▶ **WHAT IS NEEDED**:
Pick out each line containing the string "More" and copy it.
--- Begin LISTED ENTRIES ---
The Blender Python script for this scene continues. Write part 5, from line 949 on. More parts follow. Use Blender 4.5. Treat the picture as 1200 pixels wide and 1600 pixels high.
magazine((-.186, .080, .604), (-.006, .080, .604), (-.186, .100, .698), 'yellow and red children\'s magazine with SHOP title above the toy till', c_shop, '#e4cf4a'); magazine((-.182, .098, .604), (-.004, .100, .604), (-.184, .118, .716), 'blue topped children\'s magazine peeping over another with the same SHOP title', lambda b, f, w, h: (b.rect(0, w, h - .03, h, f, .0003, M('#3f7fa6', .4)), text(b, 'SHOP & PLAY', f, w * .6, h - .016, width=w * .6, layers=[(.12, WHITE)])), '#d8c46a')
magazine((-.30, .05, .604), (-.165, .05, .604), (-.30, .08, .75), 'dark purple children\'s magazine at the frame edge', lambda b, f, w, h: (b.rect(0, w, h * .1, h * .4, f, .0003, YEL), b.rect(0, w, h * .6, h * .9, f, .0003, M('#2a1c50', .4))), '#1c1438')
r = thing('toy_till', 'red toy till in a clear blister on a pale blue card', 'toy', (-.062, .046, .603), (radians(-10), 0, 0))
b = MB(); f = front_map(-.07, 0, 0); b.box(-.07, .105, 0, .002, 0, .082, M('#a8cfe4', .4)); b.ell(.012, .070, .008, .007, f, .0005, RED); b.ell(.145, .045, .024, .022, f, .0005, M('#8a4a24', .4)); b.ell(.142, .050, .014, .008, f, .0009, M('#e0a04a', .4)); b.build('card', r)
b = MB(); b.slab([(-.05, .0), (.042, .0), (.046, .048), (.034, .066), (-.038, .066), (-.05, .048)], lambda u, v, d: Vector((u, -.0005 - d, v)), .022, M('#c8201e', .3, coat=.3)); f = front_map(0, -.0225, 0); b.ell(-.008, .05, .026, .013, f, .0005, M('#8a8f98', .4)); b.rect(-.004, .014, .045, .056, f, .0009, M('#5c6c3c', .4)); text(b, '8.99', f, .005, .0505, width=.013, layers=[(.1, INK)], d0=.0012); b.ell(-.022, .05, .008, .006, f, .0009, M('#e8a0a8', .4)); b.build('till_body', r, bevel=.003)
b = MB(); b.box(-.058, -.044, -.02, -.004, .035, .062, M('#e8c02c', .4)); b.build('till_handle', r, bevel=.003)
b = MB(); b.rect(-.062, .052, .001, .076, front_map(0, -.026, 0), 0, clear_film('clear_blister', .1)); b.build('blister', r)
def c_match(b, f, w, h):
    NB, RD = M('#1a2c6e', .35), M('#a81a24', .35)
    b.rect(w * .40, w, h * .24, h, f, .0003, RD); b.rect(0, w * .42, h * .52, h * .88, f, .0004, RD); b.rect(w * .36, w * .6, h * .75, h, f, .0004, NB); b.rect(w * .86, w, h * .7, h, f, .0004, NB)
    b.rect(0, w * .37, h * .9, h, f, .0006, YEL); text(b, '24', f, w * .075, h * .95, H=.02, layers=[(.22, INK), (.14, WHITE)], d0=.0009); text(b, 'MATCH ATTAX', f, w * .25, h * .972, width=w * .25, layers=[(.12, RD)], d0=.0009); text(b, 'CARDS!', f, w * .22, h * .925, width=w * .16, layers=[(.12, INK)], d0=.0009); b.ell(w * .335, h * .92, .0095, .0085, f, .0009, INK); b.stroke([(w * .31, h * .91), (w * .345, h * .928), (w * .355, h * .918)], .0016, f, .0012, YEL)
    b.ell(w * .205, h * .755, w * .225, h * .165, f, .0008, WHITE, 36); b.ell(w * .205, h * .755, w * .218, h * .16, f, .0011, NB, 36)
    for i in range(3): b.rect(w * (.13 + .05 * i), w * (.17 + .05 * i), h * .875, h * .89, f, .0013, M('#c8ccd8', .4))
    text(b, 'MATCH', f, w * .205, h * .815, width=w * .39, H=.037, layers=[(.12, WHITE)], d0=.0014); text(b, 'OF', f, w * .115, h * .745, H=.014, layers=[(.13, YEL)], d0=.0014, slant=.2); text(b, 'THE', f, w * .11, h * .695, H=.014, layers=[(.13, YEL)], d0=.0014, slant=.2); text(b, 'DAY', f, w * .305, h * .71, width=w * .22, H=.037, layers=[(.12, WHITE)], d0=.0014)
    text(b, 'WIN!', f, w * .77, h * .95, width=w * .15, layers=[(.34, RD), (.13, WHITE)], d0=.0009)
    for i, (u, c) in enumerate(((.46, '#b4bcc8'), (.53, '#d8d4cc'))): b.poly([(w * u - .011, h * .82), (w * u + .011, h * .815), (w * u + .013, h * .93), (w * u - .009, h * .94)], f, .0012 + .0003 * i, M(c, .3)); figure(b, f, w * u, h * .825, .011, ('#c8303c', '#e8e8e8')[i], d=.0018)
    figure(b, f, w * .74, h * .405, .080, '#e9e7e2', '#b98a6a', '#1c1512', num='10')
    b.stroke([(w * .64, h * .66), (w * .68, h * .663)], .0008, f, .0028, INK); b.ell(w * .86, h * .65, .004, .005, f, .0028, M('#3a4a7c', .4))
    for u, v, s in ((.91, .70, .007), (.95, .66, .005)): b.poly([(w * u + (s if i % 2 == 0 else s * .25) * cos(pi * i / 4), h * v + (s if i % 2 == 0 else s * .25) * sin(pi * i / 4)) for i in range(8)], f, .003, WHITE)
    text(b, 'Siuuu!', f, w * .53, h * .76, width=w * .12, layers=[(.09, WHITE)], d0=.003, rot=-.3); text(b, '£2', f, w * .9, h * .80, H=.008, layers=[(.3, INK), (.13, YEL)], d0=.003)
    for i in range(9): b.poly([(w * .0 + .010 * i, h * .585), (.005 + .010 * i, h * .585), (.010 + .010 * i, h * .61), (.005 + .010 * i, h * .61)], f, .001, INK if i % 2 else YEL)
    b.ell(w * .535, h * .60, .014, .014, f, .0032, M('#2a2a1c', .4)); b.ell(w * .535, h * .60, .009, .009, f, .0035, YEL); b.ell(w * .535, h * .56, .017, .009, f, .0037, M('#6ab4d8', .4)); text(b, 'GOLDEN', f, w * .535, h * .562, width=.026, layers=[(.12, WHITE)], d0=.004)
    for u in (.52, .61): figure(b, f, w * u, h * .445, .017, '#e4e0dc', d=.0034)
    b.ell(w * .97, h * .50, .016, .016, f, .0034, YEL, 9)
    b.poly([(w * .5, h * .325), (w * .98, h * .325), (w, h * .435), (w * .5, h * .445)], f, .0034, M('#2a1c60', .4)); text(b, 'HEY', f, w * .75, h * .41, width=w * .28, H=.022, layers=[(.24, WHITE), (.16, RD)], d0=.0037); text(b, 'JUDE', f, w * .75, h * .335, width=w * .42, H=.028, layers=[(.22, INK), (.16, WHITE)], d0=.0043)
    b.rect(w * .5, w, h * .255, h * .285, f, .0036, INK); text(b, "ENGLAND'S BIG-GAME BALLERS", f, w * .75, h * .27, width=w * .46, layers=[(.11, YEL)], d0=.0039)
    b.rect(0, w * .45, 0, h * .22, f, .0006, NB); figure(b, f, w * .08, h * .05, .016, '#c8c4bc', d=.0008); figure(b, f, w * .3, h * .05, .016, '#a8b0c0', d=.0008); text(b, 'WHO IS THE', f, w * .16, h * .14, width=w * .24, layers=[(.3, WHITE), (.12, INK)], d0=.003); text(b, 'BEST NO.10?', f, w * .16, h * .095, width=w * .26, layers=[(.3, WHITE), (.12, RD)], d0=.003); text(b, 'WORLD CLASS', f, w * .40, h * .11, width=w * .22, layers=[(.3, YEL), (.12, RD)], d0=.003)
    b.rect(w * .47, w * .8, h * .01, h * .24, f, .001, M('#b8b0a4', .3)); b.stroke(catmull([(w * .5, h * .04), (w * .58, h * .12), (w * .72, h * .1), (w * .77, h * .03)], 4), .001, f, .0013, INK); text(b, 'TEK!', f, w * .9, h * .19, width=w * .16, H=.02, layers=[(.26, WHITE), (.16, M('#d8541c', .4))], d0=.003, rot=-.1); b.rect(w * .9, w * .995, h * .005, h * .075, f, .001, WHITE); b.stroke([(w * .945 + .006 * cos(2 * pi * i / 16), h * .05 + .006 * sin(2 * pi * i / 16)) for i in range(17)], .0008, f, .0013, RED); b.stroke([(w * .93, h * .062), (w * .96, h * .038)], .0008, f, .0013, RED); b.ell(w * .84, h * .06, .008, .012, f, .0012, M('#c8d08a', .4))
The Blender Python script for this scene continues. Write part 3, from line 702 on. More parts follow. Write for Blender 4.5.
--- End LISTED ENTRIES ---
▶ **EXERCISE OUTPUT**:
The Blender Python script for this scene continues. Write part 5, from line 949 on. More parts follow. Use Blender 4.5. Treat the picture as 1200 pixels wide and 1600 pixels high.
The Blender Python script for this scene continues. Write part 3, from line 702 on. More parts follow. Write for Blender 4.5.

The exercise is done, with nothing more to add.